Controlling owners standing on both sides of a transaction bear the burden of proving the entire fairness of the transaction.

The demonstration that is required by the individual standing on both sides of the transactions encompasses two concepts of fairness: fair dealing and fair price.  The former embraces questions of when the transaction was timed, how it was initiated, structured, negotiated, disclosed to the directors, and how the approvals of the directors and the stockholders were obtained.  The latter aspect of fairness relates to the economic and financial considerations of the proposed merger, including all relevant factors: assets, market value, earnings, future prospects, and any other elements that affect the intrinsic or inherent value of a company’s stock.  However, the test for fairness is not a bifurcated one as between fair dealing and price.  All aspects of the issue must be examined as a whole since the question is one of entire fairness.

Breaches of fiduciary duties.

The law imposes upon the participants in a fiduciary relationship the highest standards of integrity and good faith in their dealings with each other.  In a closely held business, members have a fiduciary duty to deal openly, honestly and fairly with other members.  Each business owner has a corresponding fiduciary duty.
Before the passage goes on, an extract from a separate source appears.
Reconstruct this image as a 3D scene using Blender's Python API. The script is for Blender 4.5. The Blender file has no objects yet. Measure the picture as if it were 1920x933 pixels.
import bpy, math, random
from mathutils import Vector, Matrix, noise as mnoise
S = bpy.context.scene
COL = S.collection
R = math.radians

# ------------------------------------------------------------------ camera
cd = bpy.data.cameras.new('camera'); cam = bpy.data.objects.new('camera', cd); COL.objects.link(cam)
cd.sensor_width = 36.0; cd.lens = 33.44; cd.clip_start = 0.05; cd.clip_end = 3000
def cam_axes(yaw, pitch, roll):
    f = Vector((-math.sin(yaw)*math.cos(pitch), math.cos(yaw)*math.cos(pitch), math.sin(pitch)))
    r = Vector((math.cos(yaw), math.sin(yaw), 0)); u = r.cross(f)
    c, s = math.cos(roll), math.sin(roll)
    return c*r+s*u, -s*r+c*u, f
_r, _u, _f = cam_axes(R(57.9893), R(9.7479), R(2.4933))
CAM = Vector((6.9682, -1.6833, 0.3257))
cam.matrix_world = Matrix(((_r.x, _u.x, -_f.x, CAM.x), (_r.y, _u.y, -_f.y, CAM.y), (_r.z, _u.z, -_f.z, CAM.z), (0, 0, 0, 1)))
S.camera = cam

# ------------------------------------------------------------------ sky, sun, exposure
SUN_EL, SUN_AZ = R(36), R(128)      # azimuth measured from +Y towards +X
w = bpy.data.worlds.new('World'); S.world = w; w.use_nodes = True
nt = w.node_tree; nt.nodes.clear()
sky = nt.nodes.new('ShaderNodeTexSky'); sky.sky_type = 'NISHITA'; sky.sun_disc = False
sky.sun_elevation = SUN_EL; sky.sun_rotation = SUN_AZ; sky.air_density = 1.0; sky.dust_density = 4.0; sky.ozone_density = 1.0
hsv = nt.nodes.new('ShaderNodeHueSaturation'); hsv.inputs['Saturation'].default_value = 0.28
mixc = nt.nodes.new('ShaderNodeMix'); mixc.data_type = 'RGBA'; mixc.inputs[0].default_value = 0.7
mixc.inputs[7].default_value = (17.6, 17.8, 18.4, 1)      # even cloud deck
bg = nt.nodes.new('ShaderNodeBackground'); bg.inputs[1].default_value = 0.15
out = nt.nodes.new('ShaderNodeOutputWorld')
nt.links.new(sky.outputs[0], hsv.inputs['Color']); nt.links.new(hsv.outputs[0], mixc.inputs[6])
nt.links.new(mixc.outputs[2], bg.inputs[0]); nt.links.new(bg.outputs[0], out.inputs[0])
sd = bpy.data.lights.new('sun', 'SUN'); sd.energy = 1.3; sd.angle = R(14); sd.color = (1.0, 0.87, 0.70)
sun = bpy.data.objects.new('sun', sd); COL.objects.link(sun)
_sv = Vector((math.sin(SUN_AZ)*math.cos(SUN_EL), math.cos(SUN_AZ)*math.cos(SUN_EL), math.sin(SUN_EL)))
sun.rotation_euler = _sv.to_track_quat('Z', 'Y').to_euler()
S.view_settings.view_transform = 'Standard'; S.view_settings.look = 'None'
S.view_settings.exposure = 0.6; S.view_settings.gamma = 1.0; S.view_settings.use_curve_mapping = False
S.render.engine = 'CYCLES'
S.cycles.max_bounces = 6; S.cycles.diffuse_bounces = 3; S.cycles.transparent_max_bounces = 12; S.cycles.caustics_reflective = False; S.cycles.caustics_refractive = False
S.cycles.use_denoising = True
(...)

The corresponding fiduciary duties owed by members may include:

  • Fiduciary Duty of Loyalty
  • Fiduciary Duty of Disclosure
  • Fiduciary Duty to Not Compete
  • Fiduciary Duty of Honesty
  • Fiduciary Duty of Care
  • Fiduciary Duty to Act within Reasonable Expectations of the Owners
  • Fiduciary Duty to Not Convert a Business Asset to Personal Use
  • Fiduciary Duty to Share Business Opportunities.

The above are the frequently asserted claims or reasons why the business relationship has deteriorated to the point of litigation between owners, but each circumstance is unique and requires attention to detail on whether there are viable claims and how to handle the same.